▶ _Working data_

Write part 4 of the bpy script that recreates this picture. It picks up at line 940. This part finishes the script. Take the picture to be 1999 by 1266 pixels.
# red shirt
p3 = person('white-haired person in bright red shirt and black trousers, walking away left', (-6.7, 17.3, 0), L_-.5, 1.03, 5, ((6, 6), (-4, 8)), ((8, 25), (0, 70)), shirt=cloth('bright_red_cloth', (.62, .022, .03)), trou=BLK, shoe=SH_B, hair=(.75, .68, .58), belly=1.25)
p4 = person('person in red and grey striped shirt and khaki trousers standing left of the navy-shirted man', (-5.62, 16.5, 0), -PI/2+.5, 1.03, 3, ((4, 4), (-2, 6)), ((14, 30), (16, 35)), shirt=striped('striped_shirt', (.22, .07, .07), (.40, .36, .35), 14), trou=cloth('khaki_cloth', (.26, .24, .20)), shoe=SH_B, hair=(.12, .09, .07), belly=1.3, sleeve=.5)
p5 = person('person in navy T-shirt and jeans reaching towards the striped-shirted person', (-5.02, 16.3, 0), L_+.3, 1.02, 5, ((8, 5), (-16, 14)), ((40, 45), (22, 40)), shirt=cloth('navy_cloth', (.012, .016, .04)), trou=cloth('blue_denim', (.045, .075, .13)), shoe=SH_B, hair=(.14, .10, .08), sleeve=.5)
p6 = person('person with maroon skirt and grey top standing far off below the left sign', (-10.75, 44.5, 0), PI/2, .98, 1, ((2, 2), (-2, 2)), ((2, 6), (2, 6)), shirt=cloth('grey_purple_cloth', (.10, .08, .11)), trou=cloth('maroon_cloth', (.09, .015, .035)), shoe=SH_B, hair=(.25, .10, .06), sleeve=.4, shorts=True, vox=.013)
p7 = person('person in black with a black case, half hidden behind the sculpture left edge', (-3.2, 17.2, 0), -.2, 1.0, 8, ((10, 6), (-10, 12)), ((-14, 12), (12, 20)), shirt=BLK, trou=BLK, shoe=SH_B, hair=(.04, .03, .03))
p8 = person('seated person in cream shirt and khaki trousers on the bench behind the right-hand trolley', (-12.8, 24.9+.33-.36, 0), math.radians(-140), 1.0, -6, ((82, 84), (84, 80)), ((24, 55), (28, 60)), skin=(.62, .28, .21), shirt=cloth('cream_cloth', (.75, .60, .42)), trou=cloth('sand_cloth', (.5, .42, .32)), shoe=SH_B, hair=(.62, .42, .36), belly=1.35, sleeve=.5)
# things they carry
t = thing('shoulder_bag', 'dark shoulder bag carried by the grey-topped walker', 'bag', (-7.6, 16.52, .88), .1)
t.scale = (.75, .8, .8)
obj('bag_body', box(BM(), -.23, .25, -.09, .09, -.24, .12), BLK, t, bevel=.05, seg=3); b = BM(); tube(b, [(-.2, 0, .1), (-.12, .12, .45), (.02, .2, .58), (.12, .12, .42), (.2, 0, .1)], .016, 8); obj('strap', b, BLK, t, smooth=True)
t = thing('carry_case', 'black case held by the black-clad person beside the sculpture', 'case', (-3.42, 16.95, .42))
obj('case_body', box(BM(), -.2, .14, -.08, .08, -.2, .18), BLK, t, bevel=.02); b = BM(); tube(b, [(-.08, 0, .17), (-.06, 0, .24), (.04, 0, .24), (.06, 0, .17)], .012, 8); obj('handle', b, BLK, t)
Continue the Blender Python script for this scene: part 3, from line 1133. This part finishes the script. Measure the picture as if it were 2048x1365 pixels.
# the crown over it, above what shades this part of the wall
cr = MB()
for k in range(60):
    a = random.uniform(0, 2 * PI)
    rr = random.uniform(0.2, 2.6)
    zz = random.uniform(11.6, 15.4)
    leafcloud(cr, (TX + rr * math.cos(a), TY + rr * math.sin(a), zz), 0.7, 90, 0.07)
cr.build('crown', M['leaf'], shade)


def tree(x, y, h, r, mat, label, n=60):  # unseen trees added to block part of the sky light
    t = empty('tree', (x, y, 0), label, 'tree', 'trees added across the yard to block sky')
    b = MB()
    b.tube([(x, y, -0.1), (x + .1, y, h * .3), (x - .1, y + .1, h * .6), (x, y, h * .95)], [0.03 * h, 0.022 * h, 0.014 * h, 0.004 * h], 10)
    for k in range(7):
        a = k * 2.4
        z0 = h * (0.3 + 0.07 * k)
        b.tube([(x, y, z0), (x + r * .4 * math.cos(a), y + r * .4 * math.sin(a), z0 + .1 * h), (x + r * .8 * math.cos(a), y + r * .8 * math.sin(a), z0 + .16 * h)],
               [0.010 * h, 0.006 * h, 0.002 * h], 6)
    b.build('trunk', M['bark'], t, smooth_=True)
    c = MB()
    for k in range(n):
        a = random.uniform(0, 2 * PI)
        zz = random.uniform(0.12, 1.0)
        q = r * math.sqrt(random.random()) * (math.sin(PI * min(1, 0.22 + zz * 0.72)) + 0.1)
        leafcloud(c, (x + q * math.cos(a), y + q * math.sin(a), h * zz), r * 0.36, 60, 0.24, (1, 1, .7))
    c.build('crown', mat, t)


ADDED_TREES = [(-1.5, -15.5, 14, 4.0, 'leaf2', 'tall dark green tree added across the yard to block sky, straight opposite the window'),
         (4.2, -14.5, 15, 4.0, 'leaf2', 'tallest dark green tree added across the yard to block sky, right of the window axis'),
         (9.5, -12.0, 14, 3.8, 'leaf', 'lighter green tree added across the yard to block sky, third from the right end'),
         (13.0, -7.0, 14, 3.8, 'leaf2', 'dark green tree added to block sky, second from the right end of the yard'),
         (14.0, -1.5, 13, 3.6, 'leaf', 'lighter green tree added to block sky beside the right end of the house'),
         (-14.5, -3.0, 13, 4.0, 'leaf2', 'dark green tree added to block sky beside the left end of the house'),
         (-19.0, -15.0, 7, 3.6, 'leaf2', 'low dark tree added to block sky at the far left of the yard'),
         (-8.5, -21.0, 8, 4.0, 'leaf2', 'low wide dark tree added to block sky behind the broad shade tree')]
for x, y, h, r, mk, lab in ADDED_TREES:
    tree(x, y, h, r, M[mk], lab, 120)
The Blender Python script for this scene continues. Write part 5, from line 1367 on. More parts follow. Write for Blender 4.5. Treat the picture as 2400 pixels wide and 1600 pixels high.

▶ _Goal_
Repeat every line of the material exactly as given.

▶ _Correct result_
Write part 4 of the bpy script that recreates this picture. It picks up at line 940. This part finishes the script. Take the picture to be 1999 by 1266 pixels.
# red shirt
p3 = person('white-haired person in bright red shirt and black trousers, walking away left', (-6.7, 17.3, 0), L_-.5, 1.03, 5, ((6, 6), (-4, 8)), ((8, 25), (0, 70)), shirt=cloth('bright_red_cloth', (.62, .022, .03)), trou=BLK, shoe=SH_B, hair=(.75, .68, .58), belly=1.25)
p4 = person('person in red and grey striped shirt and khaki trousers standing left of the navy-shirted man', (-5.62, 16.5, 0), -PI/2+.5, 1.03, 3, ((4, 4), (-2, 6)), ((14, 30), (16, 35)), shirt=striped('striped_shirt', (.22, .07, .07), (.40, .36, .35), 14), trou=cloth('khaki_cloth', (.26, .24, .20)), shoe=SH_B, hair=(.12, .09, .07), belly=1.3, sleeve=.5)
p5 = person('person in navy T-shirt and jeans reaching towards the striped-shirted person', (-5.02, 16.3, 0), L_+.3, 1.02, 5, ((8, 5), (-16, 14)), ((40, 45), (22, 40)), shirt=cloth('navy_cloth', (.012, .016, .04)), trou=cloth('blue_denim', (.045, .075, .13)), shoe=SH_B, hair=(.14, .10, .08), sleeve=.5)
p6 = person('person with maroon skirt and grey top standing far off below the left sign', (-10.75, 44.5, 0), PI/2, .98, 1, ((2, 2), (-2, 2)), ((2, 6), (2, 6)), shirt=cloth('grey_purple_cloth', (.10, .08, .11)), trou=cloth('maroon_cloth', (.09, .015, .035)), shoe=SH_B, hair=(.25, .10, .06), sleeve=.4, shorts=True, vox=.013)
p7 = person('person in black with a black case, half hidden behind the sculpture left edge', (-3.2, 17.2, 0), -.2, 1.0, 8, ((10, 6), (-10, 12)), ((-14, 12), (12, 20)), shirt=BLK, trou=BLK, shoe=SH_B, hair=(.04, .03, .03))
p8 = person('seated person in cream shirt and khaki trousers on the bench behind the right-hand trolley', (-12.8, 24.9+.33-.36, 0), math.radians(-140), 1.0, -6, ((82, 84), (84, 80)), ((24, 55), (28, 60)), skin=(.62, .28, .21), shirt=cloth('cream_cloth', (.75, .60, .42)), trou=cloth('sand_cloth', (.5, .42, .32)), shoe=SH_B, hair=(.62, .42, .36), belly=1.35, sleeve=.5)
# things they carry
t = thing('shoulder_bag', 'dark shoulder bag carried by the grey-topped walker', 'bag', (-7.6, 16.52, .88), .1)
t.scale = (.75, .8, .8)
obj('bag_body', box(BM(), -.23, .25, -.09, .09, -.24, .12), BLK, t, bevel=.05, seg=3); b = BM(); tube(b, [(-.2, 0, .1), (-.12, .12, .45), (.02, .2, .58), (.12, .12, .42), (.2, 0, .1)], .016, 8); obj('strap', b, BLK, t, smooth=True)
t = thing('carry_case', 'black case held by the black-clad person beside the sculpture', 'case', (-3.42, 16.95, .42))
obj('case_body', box(BM(), -.2, .14, -.08, .08, -.2, .18), BLK, t, bevel=.02); b = BM(); tube(b, [(-.08, 0, .17), (-.06, 0, .24), (.04, 0, .24), (.06, 0, .17)], .012, 8); obj('handle', b, BLK, t)
Continue the Blender Python script for this scene: part 3, from line 1133. This part finishes the script. Measure the picture as if it were 2048x1365 pixels.
# the crown over it, above what shades this part of the wall
cr = MB()
for k in range(60):
    a = random.uniform(0, 2 * PI)
    rr = random.uniform(0.2, 2.6)
    zz = random.uniform(11.6, 15.4)
    leafcloud(cr, (TX + rr * math.cos(a), TY + rr * math.sin(a), zz), 0.7, 90, 0.07)
cr.build('crown', M['leaf'], shade)


def tree(x, y, h, r, mat, label, n=60):  # unseen trees added to block part of the sky light
    t = empty('tree', (x, y, 0), label, 'tree', 'trees added across the yard to block sky')
    b = MB()
    b.tube([(x, y, -0.1), (x + .1, y, h * .3), (x - .1, y + .1, h * .6), (x, y, h * .95)], [0.03 * h, 0.022 * h, 0.014 * h, 0.004 * h], 10)
    for k in range(7):
        a = k * 2.4
        z0 = h * (0.3 + 0.07 * k)
        b.tube([(x, y, z0), (x + r * .4 * math.cos(a), y + r * .4 * math.sin(a), z0 + .1 * h), (x + r * .8 * math.cos(a), y + r * .8 * math.sin(a), z0 + .16 * h)],
               [0.010 * h, 0.006 * h, 0.002 * h], 6)
    b.build('trunk', M['bark'], t, smooth_=True)
    c = MB()
    for k in range(n):
        a = random.uniform(0, 2 * PI)
        zz = random.uniform(0.12, 1.0)
        q = r * math.sqrt(random.random()) * (math.sin(PI * min(1, 0.22 + zz * 0.72)) + 0.1)
        leafcloud(c, (x + q * math.cos(a), y + q * math.sin(a), h * zz), r * 0.36, 60, 0.24, (1, 1, .7))
    c.build('crown', mat, t)


ADDED_TREES = [(-1.5, -15.5, 14, 4.0, 'leaf2', 'tall dark green tree added across the yard to block sky, straight opposite the window'),
         (4.2, -14.5, 15, 4.0, 'leaf2', 'tallest dark green tree added across the yard to block sky, right of the window axis'),
         (9.5, -12.0, 14, 3.8, 'leaf', 'lighter green tree added across the yard to block sky, third from the right end'),
         (13.0, -7.0, 14, 3.8, 'leaf2', 'dark green tree added to block sky, second from the right end of the yard'),
         (14.0, -1.5, 13, 3.6, 'leaf', 'lighter green tree added to block sky beside the right end of the house'),
         (-14.5, -3.0, 13, 4.0, 'leaf2', 'dark green tree added to block sky beside the left end of the house'),
         (-19.0, -15.0, 7, 3.6, 'leaf2', 'low dark tree added to block sky at the far left of the yard'),
         (-8.5, -21.0, 8, 4.0, 'leaf2', 'low wide dark tree added to block sky behind the broad shade tree')]
for x, y, h, r, mk, lab in ADDED_TREES:
    tree(x, y, h, r, M[mk], lab, 120)
The Blender Python script for this scene continues. Write part 5, from line 1367 on. More parts follow. Write for Blender 4.5. Treat the picture as 2400 pixels wide and 1600 pixels high.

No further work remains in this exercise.